+++ Material provided

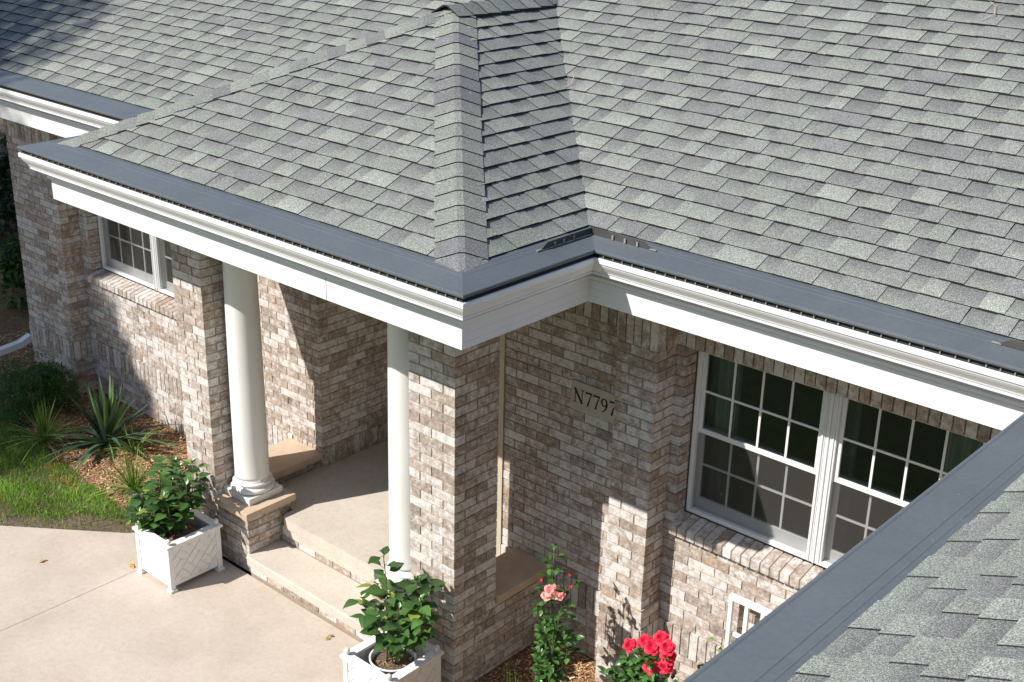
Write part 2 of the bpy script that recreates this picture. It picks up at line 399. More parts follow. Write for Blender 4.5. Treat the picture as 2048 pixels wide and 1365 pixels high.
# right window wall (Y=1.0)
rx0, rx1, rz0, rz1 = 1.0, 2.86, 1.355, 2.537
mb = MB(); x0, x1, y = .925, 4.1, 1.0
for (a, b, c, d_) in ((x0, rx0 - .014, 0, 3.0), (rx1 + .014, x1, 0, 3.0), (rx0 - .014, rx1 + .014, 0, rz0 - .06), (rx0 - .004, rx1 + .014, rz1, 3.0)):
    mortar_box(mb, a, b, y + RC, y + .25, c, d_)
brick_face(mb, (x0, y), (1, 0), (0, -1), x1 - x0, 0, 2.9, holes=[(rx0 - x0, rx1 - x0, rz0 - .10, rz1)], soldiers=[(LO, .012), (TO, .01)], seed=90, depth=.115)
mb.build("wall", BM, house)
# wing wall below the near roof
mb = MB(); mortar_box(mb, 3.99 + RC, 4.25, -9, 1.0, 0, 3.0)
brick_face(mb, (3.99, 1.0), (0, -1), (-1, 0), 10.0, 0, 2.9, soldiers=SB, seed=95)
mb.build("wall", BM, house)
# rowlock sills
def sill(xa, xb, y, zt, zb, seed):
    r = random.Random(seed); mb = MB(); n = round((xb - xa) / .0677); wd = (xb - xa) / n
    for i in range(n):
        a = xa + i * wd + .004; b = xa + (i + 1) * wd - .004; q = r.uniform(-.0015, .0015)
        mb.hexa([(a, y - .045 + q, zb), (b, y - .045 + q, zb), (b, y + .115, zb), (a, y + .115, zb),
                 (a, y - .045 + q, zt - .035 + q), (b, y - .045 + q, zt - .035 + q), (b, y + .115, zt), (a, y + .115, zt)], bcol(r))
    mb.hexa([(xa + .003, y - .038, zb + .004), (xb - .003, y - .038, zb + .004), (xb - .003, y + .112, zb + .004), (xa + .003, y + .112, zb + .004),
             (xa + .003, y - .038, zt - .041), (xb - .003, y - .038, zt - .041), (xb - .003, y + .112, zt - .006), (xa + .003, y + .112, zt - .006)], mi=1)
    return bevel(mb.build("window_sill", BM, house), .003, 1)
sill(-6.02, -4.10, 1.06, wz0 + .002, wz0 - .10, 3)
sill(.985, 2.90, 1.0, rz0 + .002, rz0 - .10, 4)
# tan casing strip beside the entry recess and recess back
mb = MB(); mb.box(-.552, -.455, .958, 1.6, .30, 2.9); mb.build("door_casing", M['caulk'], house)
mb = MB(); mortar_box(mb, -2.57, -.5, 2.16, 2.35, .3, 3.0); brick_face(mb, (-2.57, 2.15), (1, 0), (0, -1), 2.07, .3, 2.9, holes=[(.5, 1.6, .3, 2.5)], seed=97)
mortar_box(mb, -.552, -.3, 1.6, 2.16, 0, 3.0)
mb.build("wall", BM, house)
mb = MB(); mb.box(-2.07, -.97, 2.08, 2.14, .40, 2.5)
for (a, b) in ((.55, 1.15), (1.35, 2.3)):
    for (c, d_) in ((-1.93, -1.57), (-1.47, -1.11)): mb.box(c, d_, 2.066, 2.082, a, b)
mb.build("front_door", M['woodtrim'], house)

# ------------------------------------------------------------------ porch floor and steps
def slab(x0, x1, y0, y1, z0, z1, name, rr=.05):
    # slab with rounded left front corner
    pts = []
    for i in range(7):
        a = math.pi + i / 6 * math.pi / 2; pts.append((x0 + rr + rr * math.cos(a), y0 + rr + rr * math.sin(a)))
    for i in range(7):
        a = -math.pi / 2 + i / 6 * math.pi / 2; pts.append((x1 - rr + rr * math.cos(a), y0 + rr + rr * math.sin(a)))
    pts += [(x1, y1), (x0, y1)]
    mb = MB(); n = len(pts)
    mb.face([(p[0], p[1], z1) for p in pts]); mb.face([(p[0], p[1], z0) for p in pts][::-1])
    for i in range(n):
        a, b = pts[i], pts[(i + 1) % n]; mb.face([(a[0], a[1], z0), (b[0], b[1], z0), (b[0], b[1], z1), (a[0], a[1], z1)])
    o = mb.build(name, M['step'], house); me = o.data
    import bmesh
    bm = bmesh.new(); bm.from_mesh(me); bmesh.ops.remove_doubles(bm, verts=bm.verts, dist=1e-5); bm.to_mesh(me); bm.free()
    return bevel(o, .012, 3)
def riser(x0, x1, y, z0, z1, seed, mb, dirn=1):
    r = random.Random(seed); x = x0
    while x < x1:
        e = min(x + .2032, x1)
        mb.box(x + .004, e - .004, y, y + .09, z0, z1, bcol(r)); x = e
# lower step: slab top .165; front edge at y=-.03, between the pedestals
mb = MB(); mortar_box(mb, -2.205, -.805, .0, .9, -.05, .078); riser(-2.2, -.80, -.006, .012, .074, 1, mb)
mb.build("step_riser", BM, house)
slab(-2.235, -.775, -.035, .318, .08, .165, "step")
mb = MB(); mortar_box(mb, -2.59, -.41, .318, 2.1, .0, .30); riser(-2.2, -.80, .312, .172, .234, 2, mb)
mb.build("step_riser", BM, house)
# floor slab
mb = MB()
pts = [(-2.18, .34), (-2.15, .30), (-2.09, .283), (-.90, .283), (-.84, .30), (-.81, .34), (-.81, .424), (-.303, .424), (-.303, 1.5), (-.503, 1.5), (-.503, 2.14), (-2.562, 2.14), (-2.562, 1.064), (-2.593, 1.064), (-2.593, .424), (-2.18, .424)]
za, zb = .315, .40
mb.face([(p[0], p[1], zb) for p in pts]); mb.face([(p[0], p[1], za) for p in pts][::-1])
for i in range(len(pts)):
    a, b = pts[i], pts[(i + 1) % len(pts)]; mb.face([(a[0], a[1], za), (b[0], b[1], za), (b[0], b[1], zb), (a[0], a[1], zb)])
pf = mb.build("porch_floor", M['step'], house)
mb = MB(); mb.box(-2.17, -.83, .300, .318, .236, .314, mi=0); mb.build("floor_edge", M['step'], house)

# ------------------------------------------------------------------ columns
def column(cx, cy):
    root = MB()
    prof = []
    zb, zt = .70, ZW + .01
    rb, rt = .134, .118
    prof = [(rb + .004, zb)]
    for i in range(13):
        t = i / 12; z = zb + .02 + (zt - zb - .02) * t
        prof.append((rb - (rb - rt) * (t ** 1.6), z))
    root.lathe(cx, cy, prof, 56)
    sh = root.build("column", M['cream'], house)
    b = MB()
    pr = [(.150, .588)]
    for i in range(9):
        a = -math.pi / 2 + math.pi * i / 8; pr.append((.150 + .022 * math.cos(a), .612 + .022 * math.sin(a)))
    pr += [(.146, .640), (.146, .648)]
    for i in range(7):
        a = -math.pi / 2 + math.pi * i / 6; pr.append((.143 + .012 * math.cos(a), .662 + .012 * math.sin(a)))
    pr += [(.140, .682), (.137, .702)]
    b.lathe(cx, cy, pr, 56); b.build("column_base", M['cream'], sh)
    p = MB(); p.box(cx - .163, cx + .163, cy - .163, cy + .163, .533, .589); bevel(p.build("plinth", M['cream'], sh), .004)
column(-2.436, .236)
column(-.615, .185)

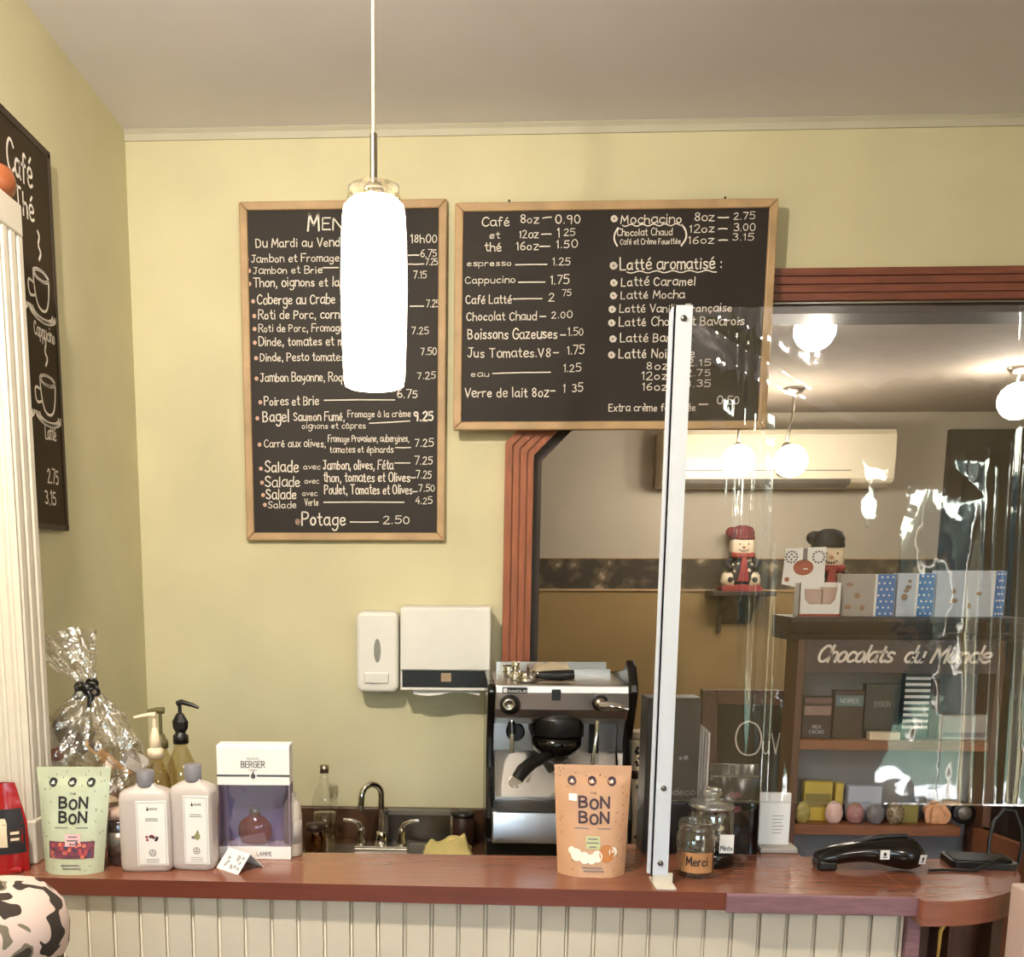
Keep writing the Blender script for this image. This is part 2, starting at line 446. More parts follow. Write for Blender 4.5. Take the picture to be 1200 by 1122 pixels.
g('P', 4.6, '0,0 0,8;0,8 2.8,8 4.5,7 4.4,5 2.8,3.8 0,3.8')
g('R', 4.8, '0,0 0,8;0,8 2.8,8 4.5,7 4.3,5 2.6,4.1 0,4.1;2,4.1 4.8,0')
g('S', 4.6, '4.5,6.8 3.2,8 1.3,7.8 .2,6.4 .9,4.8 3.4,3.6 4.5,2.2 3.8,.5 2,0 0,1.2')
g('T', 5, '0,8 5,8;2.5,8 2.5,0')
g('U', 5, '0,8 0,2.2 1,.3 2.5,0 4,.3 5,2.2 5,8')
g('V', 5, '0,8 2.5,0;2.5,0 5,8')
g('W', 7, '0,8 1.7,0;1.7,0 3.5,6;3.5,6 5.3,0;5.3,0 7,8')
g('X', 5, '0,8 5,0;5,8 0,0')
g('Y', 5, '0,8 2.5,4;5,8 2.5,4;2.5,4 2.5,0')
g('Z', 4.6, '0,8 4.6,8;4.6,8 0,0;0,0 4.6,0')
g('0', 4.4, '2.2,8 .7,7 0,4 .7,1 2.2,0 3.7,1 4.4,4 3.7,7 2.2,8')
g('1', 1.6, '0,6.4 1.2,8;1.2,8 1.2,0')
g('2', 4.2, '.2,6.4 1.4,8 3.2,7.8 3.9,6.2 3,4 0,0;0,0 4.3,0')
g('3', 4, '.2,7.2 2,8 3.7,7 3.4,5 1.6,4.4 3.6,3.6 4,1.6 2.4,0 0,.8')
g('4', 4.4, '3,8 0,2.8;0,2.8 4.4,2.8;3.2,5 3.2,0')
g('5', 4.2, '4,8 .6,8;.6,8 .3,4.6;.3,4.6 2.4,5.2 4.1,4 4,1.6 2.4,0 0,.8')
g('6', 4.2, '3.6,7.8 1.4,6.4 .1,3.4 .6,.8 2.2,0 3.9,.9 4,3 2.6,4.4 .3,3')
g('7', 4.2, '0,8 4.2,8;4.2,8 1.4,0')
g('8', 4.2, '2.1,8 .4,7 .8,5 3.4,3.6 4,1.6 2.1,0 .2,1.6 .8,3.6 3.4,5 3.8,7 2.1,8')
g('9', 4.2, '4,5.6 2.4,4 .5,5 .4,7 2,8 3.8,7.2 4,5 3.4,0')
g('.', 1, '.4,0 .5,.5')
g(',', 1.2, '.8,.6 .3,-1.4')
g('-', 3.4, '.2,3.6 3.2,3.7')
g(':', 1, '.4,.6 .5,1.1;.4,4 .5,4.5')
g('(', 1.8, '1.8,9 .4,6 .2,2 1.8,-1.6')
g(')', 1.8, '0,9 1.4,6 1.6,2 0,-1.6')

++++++

• **Requirements**
Using the records given above, list every line that includes the word "parts".

• **Right answer**
Write part 2 of the bpy script that recreates this picture. It picks up at line 399. More parts follow. Write for Blender 4.5. Treat the picture as 2048 pixels wide and 1365 pixels high.
Keep writing the Blender script for this image. This is part 2, starting at line 446. More parts follow. Write for Blender 4.5. Take the picture to be 1200 by 1122 pixels.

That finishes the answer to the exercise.